In this exercise, return the whole listing exactly, excluding any images.

*** INFORMATION SUPPLIED ***

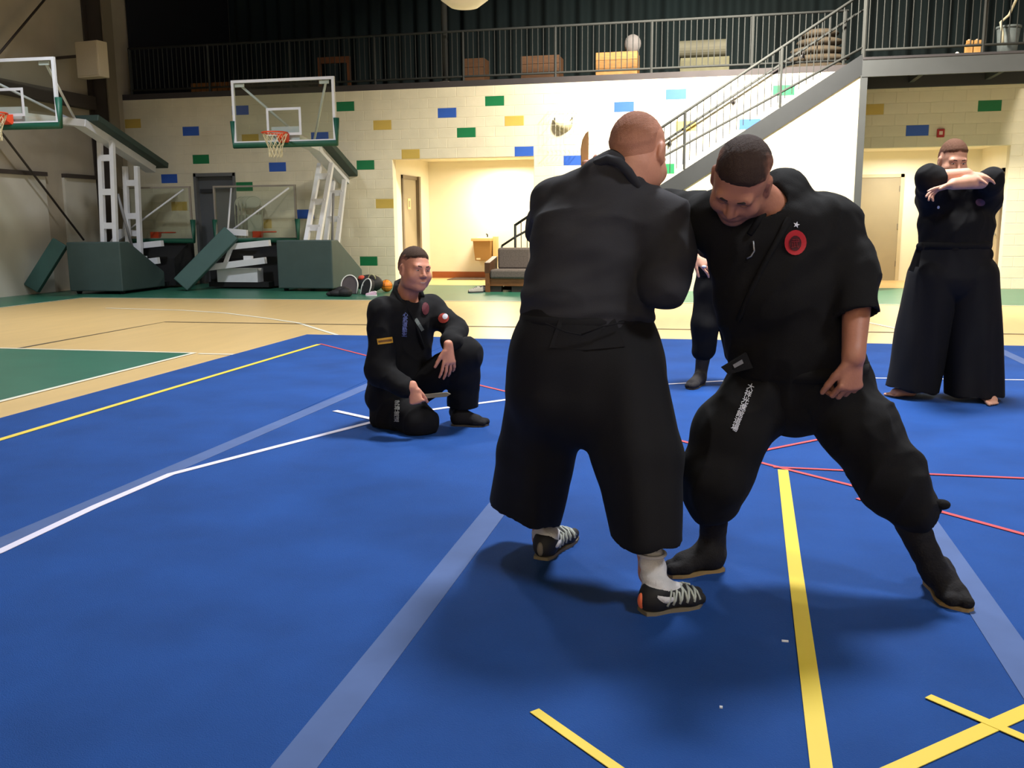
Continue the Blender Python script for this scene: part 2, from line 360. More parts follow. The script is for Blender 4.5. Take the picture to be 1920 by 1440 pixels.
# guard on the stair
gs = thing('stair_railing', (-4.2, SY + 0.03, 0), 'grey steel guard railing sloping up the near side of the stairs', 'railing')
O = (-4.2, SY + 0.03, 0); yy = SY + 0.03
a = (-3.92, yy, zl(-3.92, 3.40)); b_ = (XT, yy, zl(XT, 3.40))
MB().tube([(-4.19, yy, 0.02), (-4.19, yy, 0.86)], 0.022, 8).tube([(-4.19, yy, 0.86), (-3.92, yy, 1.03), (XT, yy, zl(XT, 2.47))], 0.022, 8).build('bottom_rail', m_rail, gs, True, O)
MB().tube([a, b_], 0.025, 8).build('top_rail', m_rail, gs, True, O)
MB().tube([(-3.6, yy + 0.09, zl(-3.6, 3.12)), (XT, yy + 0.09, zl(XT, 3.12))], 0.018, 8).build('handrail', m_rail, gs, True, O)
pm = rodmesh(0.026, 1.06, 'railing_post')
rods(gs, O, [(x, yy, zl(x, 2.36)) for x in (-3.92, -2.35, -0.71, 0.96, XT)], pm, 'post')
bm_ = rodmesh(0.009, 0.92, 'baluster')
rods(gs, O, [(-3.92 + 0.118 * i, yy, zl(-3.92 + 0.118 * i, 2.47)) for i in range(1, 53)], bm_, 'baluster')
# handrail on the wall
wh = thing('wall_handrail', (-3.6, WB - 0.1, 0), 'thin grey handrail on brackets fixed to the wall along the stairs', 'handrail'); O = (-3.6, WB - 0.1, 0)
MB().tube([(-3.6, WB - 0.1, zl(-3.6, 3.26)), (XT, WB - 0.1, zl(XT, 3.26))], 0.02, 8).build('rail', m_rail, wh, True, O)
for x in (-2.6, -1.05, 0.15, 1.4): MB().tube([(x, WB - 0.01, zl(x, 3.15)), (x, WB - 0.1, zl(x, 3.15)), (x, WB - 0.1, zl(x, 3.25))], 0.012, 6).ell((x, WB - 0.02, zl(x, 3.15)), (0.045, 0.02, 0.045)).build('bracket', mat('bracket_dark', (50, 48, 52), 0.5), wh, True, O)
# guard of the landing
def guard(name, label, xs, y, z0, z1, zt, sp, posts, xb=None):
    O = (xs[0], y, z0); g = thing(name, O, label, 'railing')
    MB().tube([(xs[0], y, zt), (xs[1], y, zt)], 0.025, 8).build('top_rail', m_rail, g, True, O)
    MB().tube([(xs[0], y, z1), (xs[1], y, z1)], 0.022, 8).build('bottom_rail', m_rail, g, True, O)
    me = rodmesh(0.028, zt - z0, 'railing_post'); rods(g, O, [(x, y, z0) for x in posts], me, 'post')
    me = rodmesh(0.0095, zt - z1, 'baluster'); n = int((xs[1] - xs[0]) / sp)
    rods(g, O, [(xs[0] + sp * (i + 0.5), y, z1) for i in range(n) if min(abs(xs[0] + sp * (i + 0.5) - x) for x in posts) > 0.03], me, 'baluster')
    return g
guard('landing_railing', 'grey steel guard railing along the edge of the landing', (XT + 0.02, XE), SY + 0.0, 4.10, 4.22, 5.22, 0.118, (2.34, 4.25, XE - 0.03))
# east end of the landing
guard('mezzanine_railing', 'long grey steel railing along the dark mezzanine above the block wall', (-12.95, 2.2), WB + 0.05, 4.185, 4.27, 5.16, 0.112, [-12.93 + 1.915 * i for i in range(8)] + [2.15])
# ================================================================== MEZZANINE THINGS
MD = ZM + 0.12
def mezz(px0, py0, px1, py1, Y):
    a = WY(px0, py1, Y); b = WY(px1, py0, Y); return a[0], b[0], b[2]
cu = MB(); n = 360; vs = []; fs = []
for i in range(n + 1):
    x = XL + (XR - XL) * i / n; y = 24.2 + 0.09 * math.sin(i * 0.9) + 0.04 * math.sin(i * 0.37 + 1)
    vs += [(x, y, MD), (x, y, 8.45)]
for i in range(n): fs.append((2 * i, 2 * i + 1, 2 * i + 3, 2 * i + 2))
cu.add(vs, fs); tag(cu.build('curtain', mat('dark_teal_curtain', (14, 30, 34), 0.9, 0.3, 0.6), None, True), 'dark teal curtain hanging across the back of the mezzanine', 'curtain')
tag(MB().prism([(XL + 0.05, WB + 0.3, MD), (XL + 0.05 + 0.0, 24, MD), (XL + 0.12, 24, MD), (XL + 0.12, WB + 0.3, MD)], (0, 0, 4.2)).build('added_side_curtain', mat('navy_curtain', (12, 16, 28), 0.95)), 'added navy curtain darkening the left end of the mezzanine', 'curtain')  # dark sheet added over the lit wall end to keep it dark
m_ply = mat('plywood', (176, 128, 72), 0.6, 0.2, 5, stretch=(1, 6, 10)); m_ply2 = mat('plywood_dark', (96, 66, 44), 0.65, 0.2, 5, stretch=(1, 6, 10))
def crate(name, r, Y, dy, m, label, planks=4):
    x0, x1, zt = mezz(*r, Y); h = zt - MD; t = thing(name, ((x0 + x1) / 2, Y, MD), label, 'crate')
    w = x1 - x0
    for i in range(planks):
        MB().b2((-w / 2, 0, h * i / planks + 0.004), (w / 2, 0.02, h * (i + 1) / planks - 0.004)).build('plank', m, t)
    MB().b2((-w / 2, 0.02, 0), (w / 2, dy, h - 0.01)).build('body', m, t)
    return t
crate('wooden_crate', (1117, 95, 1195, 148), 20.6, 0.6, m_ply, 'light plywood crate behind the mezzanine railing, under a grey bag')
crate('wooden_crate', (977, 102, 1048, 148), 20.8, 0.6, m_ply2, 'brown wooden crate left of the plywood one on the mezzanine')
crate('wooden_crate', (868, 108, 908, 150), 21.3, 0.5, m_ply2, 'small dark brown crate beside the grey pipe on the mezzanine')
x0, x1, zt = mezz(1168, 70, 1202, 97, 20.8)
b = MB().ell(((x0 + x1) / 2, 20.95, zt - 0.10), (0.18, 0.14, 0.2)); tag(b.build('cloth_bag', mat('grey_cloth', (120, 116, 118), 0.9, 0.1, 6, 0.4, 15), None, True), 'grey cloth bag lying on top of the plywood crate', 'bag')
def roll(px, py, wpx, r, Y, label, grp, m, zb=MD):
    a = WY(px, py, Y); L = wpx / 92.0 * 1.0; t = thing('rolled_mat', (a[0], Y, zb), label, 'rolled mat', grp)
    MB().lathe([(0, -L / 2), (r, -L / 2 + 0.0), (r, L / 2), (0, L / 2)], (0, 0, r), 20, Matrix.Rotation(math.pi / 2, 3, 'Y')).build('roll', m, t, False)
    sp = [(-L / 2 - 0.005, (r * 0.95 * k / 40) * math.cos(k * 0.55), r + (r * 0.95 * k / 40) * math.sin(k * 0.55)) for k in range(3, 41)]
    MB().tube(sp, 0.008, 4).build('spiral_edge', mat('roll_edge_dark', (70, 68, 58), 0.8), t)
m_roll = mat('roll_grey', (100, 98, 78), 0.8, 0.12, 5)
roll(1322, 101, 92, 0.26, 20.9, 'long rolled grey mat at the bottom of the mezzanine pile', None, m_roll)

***

(WRITTEN SOLUTION):
Continue the Blender Python script for this scene: part 2, from line 360. More parts follow. The script is for Blender 4.5. Take the picture to be 1920 by 1440 pixels.
# guard on the stair
gs = thing('stair_railing', (-4.2, SY + 0.03, 0), 'grey steel guard railing sloping up the near side of the stairs', 'railing')
O = (-4.2, SY + 0.03, 0); yy = SY + 0.03
a = (-3.92, yy, zl(-3.92, 3.40)); b_ = (XT, yy, zl(XT, 3.40))
MB().tube([(-4.19, yy, 0.02), (-4.19, yy, 0.86)], 0.022, 8).tube([(-4.19, yy, 0.86), (-3.92, yy, 1.03), (XT, yy, zl(XT, 2.47))], 0.022, 8).build('bottom_rail', m_rail, gs, True, O)
MB().tube([a, b_], 0.025, 8).build('top_rail', m_rail, gs, True, O)
MB().tube([(-3.6, yy + 0.09, zl(-3.6, 3.12)), (XT, yy + 0.09, zl(XT, 3.12))], 0.018, 8).build('handrail', m_rail, gs, True, O)
pm = rodmesh(0.026, 1.06, 'railing_post')
rods(gs, O, [(x, yy, zl(x, 2.36)) for x in (-3.92, -2.35, -0.71, 0.96, XT)], pm, 'post')
bm_ = rodmesh(0.009, 0.92, 'baluster')
rods(gs, O, [(-3.92 + 0.118 * i, yy, zl(-3.92 + 0.118 * i, 2.47)) for i in range(1, 53)], bm_, 'baluster')
# handrail on the wall
wh = thing('wall_handrail', (-3.6, WB - 0.1, 0), 'thin grey handrail on brackets fixed to the wall along the stairs', 'handrail'); O = (-3.6, WB - 0.1, 0)
MB().tube([(-3.6, WB - 0.1, zl(-3.6, 3.26)), (XT, WB - 0.1, zl(XT, 3.26))], 0.02, 8).build('rail', m_rail, wh, True, O)
for x in (-2.6, -1.05, 0.15, 1.4): MB().tube([(x, WB - 0.01, zl(x, 3.15)), (x, WB - 0.1, zl(x, 3.15)), (x, WB - 0.1, zl(x, 3.25))], 0.012, 6).ell((x, WB - 0.02, zl(x, 3.15)), (0.045, 0.02, 0.045)).build('bracket', mat('bracket_dark', (50, 48, 52), 0.5), wh, True, O)
# guard of the landing
def guard(name, label, xs, y, z0, z1, zt, sp, posts, xb=None):
    O = (xs[0], y, z0); g = thing(name, O, label, 'railing')
    MB().tube([(xs[0], y, zt), (xs[1], y, zt)], 0.025, 8).build('top_rail', m_rail, g, True, O)
    MB().tube([(xs[0], y, z1), (xs[1], y, z1)], 0.022, 8).build('bottom_rail', m_rail, g, True, O)
    me = rodmesh(0.028, zt - z0, 'railing_post'); rods(g, O, [(x, y, z0) for x in posts], me, 'post')
    me = rodmesh(0.0095, zt - z1, 'baluster'); n = int((xs[1] - xs[0]) / sp)
    rods(g, O, [(xs[0] + sp * (i + 0.5), y, z1) for i in range(n) if min(abs(xs[0] + sp * (i + 0.5) - x) for x in posts) > 0.03], me, 'baluster')
    return g
guard('landing_railing', 'grey steel guard railing along the edge of the landing', (XT + 0.02, XE), SY + 0.0, 4.10, 4.22, 5.22, 0.118, (2.34, 4.25, XE - 0.03))
# east end of the landing
guard('mezzanine_railing', 'long grey steel railing along the dark mezzanine above the block wall', (-12.95, 2.2), WB + 0.05, 4.185, 4.27, 5.16, 0.112, [-12.93 + 1.915 * i for i in range(8)] + [2.15])
# ================================================================== MEZZANINE THINGS
MD = ZM + 0.12
def mezz(px0, py0, px1, py1, Y):
    a = WY(px0, py1, Y); b = WY(px1, py0, Y); return a[0], b[0], b[2]
cu = MB(); n = 360; vs = []; fs = []
for i in range(n + 1):
    x = XL + (XR - XL) * i / n; y = 24.2 + 0.09 * math.sin(i * 0.9) + 0.04 * math.sin(i * 0.37 + 1)
    vs += [(x, y, MD), (x, y, 8.45)]
for i in range(n): fs.append((2 * i, 2 * i + 1, 2 * i + 3, 2 * i + 2))
cu.add(vs, fs); tag(cu.build('curtain', mat('dark_teal_curtain', (14, 30, 34), 0.9, 0.3, 0.6), None, True), 'dark teal curtain hanging across the back of the mezzanine', 'curtain')
tag(MB().prism([(XL + 0.05, WB + 0.3, MD), (XL + 0.05 + 0.0, 24, MD), (XL + 0.12, 24, MD), (XL + 0.12, WB + 0.3, MD)], (0, 0, 4.2)).build('added_side_curtain', mat('navy_curtain', (12, 16, 28), 0.95)), 'added navy curtain darkening the left end of the mezzanine', 'curtain')  # dark sheet added over the lit wall end to keep it dark
m_ply = mat('plywood', (176, 128, 72), 0.6, 0.2, 5, stretch=(1, 6, 10)); m_ply2 = mat('plywood_dark', (96, 66, 44), 0.65, 0.2, 5, stretch=(1, 6, 10))
def crate(name, r, Y, dy, m, label, planks=4):
    x0, x1, zt = mezz(*r, Y); h = zt - MD; t = thing(name, ((x0 + x1) / 2, Y, MD), label, 'crate')
    w = x1 - x0
    for i in range(planks):
        MB().b2((-w / 2, 0, h * i / planks + 0.004), (w / 2, 0.02, h * (i + 1) / planks - 0.004)).build('plank', m, t)
    MB().b2((-w / 2, 0.02, 0), (w / 2, dy, h - 0.01)).build('body', m, t)
    return t
crate('wooden_crate', (1117, 95, 1195, 148), 20.6, 0.6, m_ply, 'light plywood crate behind the mezzanine railing, under a grey bag')
crate('wooden_crate', (977, 102, 1048, 148), 20.8, 0.6, m_ply2, 'brown wooden crate left of the plywood one on the mezzanine')
crate('wooden_crate', (868, 108, 908, 150), 21.3, 0.5, m_ply2, 'small dark brown crate beside the grey pipe on the mezzanine')
x0, x1, zt = mezz(1168, 70, 1202, 97, 20.8)
b = MB().ell(((x0 + x1) / 2, 20.95, zt - 0.10), (0.18, 0.14, 0.2)); tag(b.build('cloth_bag', mat('grey_cloth', (120, 116, 118), 0.9, 0.1, 6, 0.4, 15), None, True), 'grey cloth bag lying on top of the plywood crate', 'bag')
def roll(px, py, wpx, r, Y, label, grp, m, zb=MD):
    a = WY(px, py, Y); L = wpx / 92.0 * 1.0; t = thing('rolled_mat', (a[0], Y, zb), label, 'rolled mat', grp)
    MB().lathe([(0, -L / 2), (r, -L / 2 + 0.0), (r, L / 2), (0, L / 2)], (0, 0, r), 20, Matrix.Rotation(math.pi / 2, 3, 'Y')).build('roll', m, t, False)
    sp = [(-L / 2 - 0.005, (r * 0.95 * k / 40) * math.cos(k * 0.55), r + (r * 0.95 * k / 40) * math.sin(k * 0.55)) for k in range(3, 41)]
    MB().tube(sp, 0.008, 4).build('spiral_edge', mat('roll_edge_dark', (70, 68, 58), 0.8), t)
m_roll = mat('roll_grey', (100, 98, 78), 0.8, 0.12, 5)
roll(1322, 101, 92, 0.26, 20.9, 'long rolled grey mat at the bottom of the mezzanine pile', None, m_roll)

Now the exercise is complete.